Give the lines of the material verbatim, from the first line to the line with "from mathutils import Vector", including both.

-- begin DATA --

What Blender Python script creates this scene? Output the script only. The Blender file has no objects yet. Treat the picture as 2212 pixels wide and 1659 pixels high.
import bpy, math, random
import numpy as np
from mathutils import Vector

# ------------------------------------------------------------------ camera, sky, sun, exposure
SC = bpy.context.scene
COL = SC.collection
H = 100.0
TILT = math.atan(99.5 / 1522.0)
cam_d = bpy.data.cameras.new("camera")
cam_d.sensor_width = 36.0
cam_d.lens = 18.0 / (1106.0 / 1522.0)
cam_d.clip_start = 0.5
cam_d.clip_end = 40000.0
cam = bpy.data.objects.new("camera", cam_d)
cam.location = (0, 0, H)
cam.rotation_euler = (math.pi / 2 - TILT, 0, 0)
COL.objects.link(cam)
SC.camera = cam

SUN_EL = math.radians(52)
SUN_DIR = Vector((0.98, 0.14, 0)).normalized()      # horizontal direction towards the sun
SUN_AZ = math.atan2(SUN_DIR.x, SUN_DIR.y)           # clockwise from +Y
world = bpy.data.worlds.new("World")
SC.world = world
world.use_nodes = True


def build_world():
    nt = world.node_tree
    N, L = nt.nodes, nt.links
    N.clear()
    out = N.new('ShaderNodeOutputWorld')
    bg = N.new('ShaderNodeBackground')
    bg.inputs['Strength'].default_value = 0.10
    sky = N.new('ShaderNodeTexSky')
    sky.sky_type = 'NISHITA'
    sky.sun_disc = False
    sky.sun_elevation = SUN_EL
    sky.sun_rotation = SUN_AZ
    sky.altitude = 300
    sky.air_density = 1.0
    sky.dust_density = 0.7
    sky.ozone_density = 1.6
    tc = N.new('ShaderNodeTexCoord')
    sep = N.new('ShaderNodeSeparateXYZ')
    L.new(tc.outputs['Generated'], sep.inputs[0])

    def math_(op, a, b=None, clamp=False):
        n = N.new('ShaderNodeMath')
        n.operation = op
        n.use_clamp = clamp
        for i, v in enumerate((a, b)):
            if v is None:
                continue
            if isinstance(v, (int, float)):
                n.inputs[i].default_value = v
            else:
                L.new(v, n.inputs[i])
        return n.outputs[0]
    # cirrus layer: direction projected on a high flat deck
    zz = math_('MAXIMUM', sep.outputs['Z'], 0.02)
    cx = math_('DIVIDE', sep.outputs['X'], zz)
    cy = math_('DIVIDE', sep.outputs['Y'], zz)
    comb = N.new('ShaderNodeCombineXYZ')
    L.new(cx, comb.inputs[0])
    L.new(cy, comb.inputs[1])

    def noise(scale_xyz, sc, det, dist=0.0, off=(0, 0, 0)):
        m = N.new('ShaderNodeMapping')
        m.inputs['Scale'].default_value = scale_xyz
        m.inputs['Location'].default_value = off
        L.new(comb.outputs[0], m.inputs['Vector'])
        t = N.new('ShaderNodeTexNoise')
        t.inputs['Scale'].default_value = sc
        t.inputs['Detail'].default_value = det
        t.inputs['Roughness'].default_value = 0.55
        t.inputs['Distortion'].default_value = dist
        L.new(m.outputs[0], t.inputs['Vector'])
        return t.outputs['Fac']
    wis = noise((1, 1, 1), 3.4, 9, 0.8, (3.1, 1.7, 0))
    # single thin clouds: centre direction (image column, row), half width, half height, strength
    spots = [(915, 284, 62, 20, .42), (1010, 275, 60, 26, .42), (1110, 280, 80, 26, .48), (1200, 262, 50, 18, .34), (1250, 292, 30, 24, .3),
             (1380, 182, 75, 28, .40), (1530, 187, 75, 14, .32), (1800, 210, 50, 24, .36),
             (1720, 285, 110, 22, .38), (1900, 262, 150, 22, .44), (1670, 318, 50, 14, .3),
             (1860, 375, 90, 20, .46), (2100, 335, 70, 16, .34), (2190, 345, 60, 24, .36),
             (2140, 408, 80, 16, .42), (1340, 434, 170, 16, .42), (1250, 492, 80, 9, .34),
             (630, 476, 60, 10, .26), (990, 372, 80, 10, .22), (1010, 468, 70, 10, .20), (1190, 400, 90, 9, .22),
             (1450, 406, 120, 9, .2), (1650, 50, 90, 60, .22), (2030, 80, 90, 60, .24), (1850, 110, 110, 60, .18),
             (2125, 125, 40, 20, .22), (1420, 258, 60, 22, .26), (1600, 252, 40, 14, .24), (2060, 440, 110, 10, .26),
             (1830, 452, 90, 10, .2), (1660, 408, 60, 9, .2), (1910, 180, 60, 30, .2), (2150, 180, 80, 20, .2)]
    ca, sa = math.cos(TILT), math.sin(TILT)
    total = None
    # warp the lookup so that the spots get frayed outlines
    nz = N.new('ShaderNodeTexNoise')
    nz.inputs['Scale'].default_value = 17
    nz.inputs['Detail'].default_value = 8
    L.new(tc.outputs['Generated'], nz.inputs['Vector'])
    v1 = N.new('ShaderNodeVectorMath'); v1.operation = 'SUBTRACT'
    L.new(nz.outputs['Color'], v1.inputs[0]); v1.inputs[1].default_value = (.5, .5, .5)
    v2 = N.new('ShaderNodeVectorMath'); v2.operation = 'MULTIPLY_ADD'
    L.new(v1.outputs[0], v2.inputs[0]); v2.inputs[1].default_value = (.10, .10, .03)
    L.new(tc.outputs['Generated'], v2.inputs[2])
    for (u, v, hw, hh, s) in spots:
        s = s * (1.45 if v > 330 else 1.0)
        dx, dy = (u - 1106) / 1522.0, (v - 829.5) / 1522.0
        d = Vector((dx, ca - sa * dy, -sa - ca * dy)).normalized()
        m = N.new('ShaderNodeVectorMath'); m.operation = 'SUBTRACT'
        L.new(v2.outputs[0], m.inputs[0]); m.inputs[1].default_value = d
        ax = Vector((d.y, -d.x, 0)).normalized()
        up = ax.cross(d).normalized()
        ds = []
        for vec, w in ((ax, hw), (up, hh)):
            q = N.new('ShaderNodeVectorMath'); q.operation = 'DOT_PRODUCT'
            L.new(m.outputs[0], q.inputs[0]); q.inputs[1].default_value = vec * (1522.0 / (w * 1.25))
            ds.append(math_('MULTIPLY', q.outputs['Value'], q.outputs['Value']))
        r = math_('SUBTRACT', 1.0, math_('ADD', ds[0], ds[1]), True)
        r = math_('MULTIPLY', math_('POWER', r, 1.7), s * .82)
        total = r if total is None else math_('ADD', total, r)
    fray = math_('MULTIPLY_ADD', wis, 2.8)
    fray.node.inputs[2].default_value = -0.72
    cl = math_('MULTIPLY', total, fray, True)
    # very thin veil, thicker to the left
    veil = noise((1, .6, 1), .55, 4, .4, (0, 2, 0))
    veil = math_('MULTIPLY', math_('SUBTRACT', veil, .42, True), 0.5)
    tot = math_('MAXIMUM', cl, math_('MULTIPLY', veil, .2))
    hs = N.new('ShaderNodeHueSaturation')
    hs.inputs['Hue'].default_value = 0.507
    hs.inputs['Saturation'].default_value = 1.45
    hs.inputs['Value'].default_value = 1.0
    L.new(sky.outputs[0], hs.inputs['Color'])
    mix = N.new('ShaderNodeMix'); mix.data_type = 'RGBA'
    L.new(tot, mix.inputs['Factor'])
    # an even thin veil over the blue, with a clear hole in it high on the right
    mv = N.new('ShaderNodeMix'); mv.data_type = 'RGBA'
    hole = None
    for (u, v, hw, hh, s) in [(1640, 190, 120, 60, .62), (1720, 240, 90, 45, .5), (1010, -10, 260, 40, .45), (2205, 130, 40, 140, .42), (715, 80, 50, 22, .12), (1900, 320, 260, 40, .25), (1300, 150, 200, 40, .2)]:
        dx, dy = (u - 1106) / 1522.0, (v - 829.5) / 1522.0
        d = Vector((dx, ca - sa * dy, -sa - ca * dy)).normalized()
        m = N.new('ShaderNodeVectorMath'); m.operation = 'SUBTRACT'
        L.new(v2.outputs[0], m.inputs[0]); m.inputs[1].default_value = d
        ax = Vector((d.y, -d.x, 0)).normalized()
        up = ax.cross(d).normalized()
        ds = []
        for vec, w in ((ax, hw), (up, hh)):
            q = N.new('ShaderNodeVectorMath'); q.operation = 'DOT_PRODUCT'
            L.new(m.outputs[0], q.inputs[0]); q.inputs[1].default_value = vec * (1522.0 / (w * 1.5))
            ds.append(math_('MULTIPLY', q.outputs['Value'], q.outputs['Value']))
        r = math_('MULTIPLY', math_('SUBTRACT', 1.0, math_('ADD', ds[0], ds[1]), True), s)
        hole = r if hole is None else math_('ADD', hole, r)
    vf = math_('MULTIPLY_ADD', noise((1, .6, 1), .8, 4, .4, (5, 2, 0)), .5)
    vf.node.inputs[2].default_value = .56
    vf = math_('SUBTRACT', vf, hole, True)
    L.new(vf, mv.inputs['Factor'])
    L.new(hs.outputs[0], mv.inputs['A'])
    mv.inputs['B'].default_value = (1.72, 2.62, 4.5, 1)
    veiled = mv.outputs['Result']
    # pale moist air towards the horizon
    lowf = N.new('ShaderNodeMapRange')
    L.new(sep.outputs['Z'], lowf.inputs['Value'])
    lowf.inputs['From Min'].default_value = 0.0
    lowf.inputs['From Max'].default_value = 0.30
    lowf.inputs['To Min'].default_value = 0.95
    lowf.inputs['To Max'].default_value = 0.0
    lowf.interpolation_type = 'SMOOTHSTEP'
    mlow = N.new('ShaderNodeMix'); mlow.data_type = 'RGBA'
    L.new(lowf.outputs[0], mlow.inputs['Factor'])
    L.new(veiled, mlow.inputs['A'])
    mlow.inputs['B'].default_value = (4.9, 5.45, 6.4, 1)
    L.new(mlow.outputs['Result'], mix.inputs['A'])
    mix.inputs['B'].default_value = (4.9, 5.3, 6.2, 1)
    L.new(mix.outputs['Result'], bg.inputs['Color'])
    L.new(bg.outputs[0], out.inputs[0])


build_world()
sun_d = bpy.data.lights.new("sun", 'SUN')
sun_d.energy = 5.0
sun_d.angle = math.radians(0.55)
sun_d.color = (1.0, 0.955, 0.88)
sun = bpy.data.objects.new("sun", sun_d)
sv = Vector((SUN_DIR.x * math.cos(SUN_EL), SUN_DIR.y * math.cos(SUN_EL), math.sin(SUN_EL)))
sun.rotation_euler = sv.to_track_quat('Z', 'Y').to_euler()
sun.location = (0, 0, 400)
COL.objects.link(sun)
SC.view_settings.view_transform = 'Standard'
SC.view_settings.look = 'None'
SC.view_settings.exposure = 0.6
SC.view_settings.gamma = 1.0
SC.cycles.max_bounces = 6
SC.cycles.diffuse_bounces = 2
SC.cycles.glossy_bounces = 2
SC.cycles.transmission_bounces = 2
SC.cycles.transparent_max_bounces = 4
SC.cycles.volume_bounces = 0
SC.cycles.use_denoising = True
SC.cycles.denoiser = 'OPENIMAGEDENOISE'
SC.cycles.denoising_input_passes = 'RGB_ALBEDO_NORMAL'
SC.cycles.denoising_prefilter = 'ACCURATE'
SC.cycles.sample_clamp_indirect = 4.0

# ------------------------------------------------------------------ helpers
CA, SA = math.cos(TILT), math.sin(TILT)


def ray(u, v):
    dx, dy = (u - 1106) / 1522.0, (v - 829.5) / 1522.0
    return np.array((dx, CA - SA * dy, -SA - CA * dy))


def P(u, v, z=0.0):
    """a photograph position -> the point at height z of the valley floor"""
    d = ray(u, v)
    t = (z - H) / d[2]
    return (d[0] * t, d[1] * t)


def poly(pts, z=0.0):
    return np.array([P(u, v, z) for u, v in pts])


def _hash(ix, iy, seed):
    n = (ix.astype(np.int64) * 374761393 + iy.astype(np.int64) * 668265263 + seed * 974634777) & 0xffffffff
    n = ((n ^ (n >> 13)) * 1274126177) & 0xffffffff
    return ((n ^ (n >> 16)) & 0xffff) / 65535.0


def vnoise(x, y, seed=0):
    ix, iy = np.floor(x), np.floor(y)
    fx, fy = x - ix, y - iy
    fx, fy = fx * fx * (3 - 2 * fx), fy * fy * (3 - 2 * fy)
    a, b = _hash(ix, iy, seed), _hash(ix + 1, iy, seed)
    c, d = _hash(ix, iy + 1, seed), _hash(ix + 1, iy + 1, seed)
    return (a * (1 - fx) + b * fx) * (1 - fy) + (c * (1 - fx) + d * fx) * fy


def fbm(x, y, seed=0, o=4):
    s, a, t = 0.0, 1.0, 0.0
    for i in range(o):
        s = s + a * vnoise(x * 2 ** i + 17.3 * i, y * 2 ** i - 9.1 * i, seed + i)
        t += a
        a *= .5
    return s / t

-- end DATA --

**CORRECT RESPONSE:**
What Blender Python script creates this scene? Output the script only. The Blender file has no objects yet. Treat the picture as 2212 pixels wide and 1659 pixels high.
import bpy, math, random
import numpy as np
from mathutils import Vector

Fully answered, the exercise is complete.